Millbrook Shop Hosts Spring Amish Furniture Event, Showcasing Handcrafted Pieces
Vicki Stroup moved her Millbrook furniture showcase to spring, and the joinery method most buyers never hear about may change how you shop for a dining set.

Vicki Stroup had barely opened the doors at her Millbrook showroom before shoppers were running their hands over dining sets and bedroom pieces built entirely from American hardwood. "It's a beautiful day for it," she said, surveying the crowd that turned out March 26 for the spring edition of Vicki's Amish Traditions' annual "Amish Meet the Maker" event at 2865 Highway 14.
The event is typically held in fall, but Stroup made a deliberate switch this year, calling the change an experiment to reach buyers during a different season. It drew visitors from Prattville and surrounding communities who came not just to browse but to ask the questions a big-box furniture floor rarely answers: who built it, from what wood, and whether it will still be standing when their grandchildren use it.
Those are exactly the questions the Meet the Maker format is built to address. Each piece at Vicki's is crafted from American hardwood, and the construction method is itself a reliability test most shoppers miss. The store's furniture is assembled using mortise-and-tenon joints rather than nails, screws or staples, a centuries-old technique that locks wood together without relying on fasteners that loosen over years of use. That structural detail, visible in the corners of a well-made table or the frame of a bed, is why authentic Amish pieces routinely outlast mass-produced alternatives by decades.

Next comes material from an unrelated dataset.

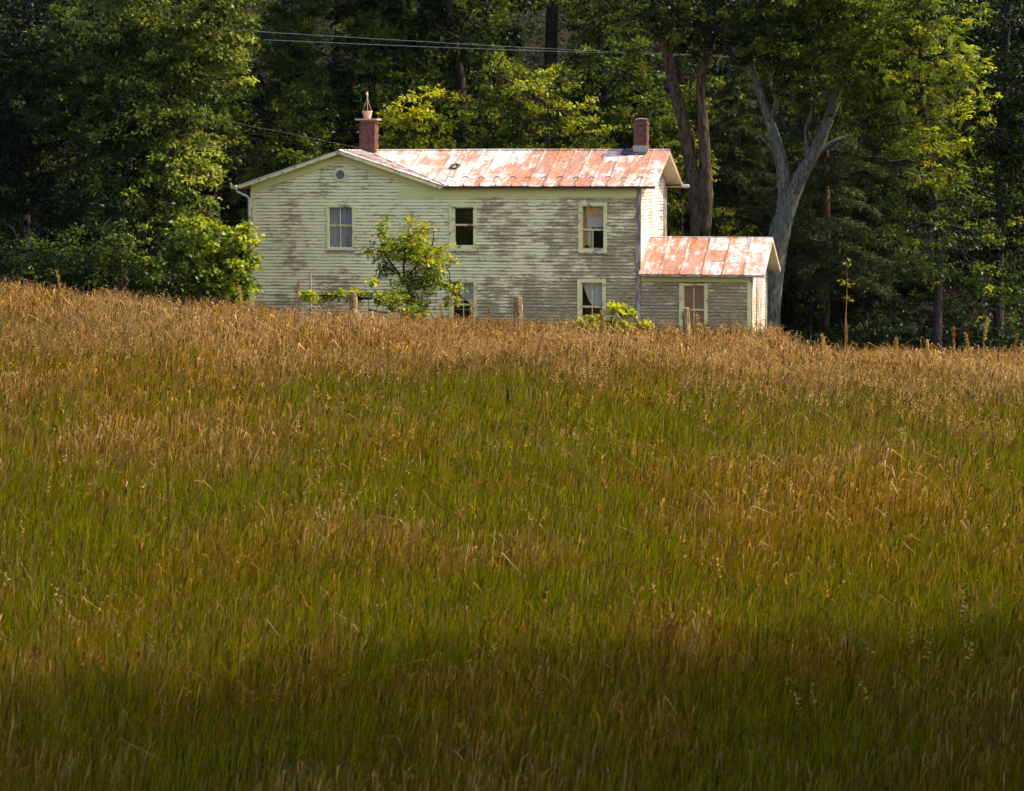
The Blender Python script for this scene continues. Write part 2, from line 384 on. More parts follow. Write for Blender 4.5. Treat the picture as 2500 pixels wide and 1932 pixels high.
# ---- roofs
def panel_sheet(name, lines, mat, parent, thick=0.028, seed=1, seam=True, across=None):
    """lines: list of (low point, high point) pairs along the slope -> one sheet per gap, with standing seams"""
    r = random.Random(seed); me_v = []; me_f = []; pv = []
    def quad(pts, val, offn):
        n = len(me_v); off = Vector(offn)
        for p in pts: me_v.append(tuple(p)); pv.append(val)
        for p in pts: me_v.append(tuple(Vector(p) - off)); pv.append(val)
        k = len(pts)
        me_f.append(tuple(range(n, n + k))); me_f.append(tuple(range(n + k, n + 2 * k))[::-1])
        for i in range(k): me_f.append((n + (i + 1) % k, n + i, n + i + k, n + (i + 1) % k + k))
    nrm = None
    for i in range(len(lines) - 1):
        (a, b), (c, d) = lines[i], lines[i + 1]
        a, b, c, d = map(Vector, (a, b, c, d))
        nr = (c - a).cross((b - a) if (b - a).length > 0.01 else (d - a))
        if nr.length < 1e-6: nr = (d - a).cross(b - a)
        nr.normalize(); nr = nr if nr.z > 0 else -nr; nrm = nr
        nseg = 3
        for s_ in range(nseg):
            f0 = s_ / nseg; f1 = (s_ + 1) / nseg; lift = nr * (0.004 * (nseg - s_) + 0) 
            val = r.random() * 0.8 + r.random() * 0.2
            p = [a.lerp(b, f0), c.lerp(d, f0), d.lerp(c, 1 - 1).lerp(c, 1 - f1) if False else c.lerp(d, f1), a.lerp(b, f1)]
            m0 = p[0].lerp(p[1], 0.5) + nr * r.uniform(-0.012, 0.012) + Vector((0, 0, r.uniform(-0.012, 0.008)) if s_ == 0 else (0, 0, 0))
            m1 = p[3].lerp(p[2], 0.5) + nr * r.uniform(-0.004, 0.004)
            q = [p[0], m0, m1, p[3]]; q2 = [m0, p[1], p[2], m1]
            for Q in (q, q2):
                if min((Q[0] - Q[1]).length, (Q[1] - Q[2]).length) > 1e-3 or True:
                    quad([x + lift for x in Q], val, nr * thick)
        if seam and i > 0 and (b - a).length > 0.1:
            w_ = (c - a).normalized() * 0.014; val = 0.15 + r.random() * 0.7
            quad([a - w_ + nr * 0.040, a + w_ + nr * 0.046, b + w_ + nr * 0.036, b - w_ + nr * 0.042], val, nr * 0.06)
    me = bpy.data.meshes.new(name); me.from_pydata(me_v, [], me_f); me.update()
    at_ = me.attributes.new('panel', 'FLOAT', 'POINT'); at_.data.foreach_set('value', pv)
    me.materials.append(mat); o = bpy.data.objects.new(name, me); COL.objects.link(o); o.parent = parent
    return o, nrm
uRE = OHR + 0.06
def lin(a, b, n): return [a + (b - a) * i / n for i in range(n + 1)]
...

For anyone skeptical of "Amish-made" labels, solid hardwood feels warmer and heavier than particle board or MDF, and the natural grain in genuine wood, including small knots and subtle streaks, are marks of authenticity rather than flaws. Because the material runs solid throughout, the furniture can be sanded down and refinished when surfaces show wear, something veneer or laminate construction simply cannot accommodate.

Vicki's carries bedroom, living room, dining, kitchen and outdoor lines, with a design center for buyers who want custom configurations. Custom Amish pieces ordered to specification typically require eight to 16 weeks to complete, so buyers planning a move or remodel should build that window into their timeline. Financing is available for higher-end sets, which can run into the thousands of dollars, a gap that reflects both the hardwood materials and the labor-intensive hand-building process compared with mass production.
Customers who missed the March 26 event can reach the shop at 334-399-5563. Whether the spring date becomes a fixture depends on how this year's turnout compares to past fall events, a data point Stroup is now collecting firsthand.